## PROBLEM TO SOLVE
Return the material word for word. Do not include pictures.

## SOURCE MATERIAL

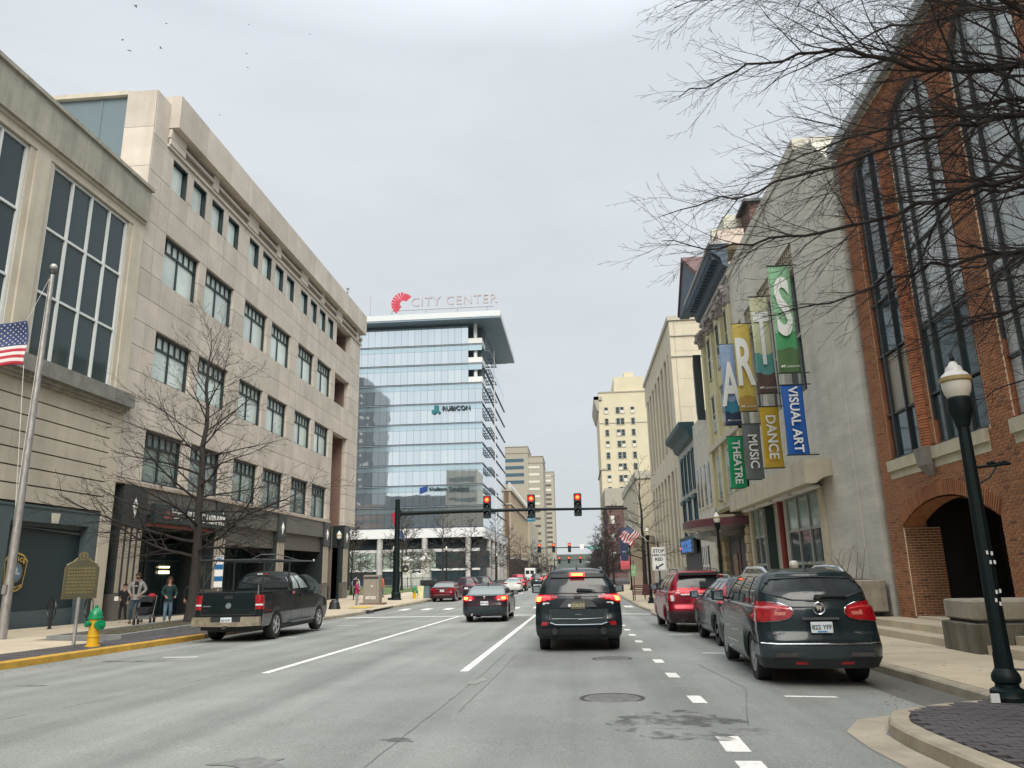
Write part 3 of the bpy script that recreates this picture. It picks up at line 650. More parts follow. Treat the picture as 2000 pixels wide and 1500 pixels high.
for k in range(10):
    z0,z1=zf[k],zf[k+1]; zsd=z1-1.3 if k<9 else z1-.5
    for i in range(20):
        x1,x0=cols[i],cols[i+1]
        if k>=7 and i<2:
            continue
        bp('pane',mir,T,x0+.02,x1-.02,Y0+.06,Y0+.12,z0+.16,zsd-.03)
        if k<9: spn.box(x0+.015,x1-.015,Y0+.04,Y0+.1,zsd,z1-.16)
    led.box(-75,XE+.12,Y0-.3,Y0+.25,z0-.05,z0+.13); wl.box(-75,XE+.1,Y0-.28,Y0+.2,z0-.10,z0-.052)
part('spandrel_panes',spn,mirs,T,world=True,kind='stuff'); part('floor_ledges',led,ledge,T,world=True); part('floor_ledge_trim',wl,wband,T,world=True)
part('left_glazing',MB().box(-75,cols[20],Y0+.05,Y0+.1,10.8,54.6),mir,T,world=True)
# corner terraces at the top three floors
xr=XE-2.95
for z0,z1 in ((zf[7],zf[8]),(zf[8],zf[9]),(zf[9],55)):
    part('terrace_parapet',MB().box(xr,XE+.1,Y0-.1,Y0+.1,z0,z0+1.35).box(XE-.05,XE+.1,Y0+.1,Y0+6,z0,z0+1.35),wband,T,world=True)
    part('terrace_slab',MB().box(xr-.1,XE+.1,Y0,Y0+3.6,z0-.15,z0),wband,T,world=True)
    if z1<54: bp('spandrel_band',mirs,T,xr,XE+.04,Y0+.0,Y0+.1,z1-1.4,z1-.16)
part('terrace_column',MB().lathe([(.42,0),(.42,14)],(XE-1.5,Y0+.9,zf[7]),14),wband,T,smooth=True,world=True)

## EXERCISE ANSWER
Write part 3 of the bpy script that recreates this picture. It picks up at line 650. More parts follow. Treat the picture as 2000 pixels wide and 1500 pixels high.
for k in range(10):
    z0,z1=zf[k],zf[k+1]; zsd=z1-1.3 if k<9 else z1-.5
    for i in range(20):
        x1,x0=cols[i],cols[i+1]
        if k>=7 and i<2:
            continue
        bp('pane',mir,T,x0+.02,x1-.02,Y0+.06,Y0+.12,z0+.16,zsd-.03)
        if k<9: spn.box(x0+.015,x1-.015,Y0+.04,Y0+.1,zsd,z1-.16)
    led.box(-75,XE+.12,Y0-.3,Y0+.25,z0-.05,z0+.13); wl.box(-75,XE+.1,Y0-.28,Y0+.2,z0-.10,z0-.052)
part('spandrel_panes',spn,mirs,T,world=True,kind='stuff'); part('floor_ledges',led,ledge,T,world=True); part('floor_ledge_trim',wl,wband,T,world=True)
part('left_glazing',MB().box(-75,cols[20],Y0+.05,Y0+.1,10.8,54.6),mir,T,world=True)
# corner terraces at the top three floors
xr=XE-2.95
for z0,z1 in ((zf[7],zf[8]),(zf[8],zf[9]),(zf[9],55)):
    part('terrace_parapet',MB().box(xr,XE+.1,Y0-.1,Y0+.1,z0,z0+1.35).box(XE-.05,XE+.1,Y0+.1,Y0+6,z0,z0+1.35),wband,T,world=True)
    part('terrace_slab',MB().box(xr-.1,XE+.1,Y0,Y0+3.6,z0-.15,z0),wband,T,world=True)
    if z1<54: bp('spandrel_band',mirs,T,xr,XE+.04,Y0+.0,Y0+.1,z1-1.4,z1-.16)
part('terrace_column',MB().lathe([(.42,0),(.42,14)],(XE-1.5,Y0+.9,zf[7]),14),wband,T,smooth=True,world=True)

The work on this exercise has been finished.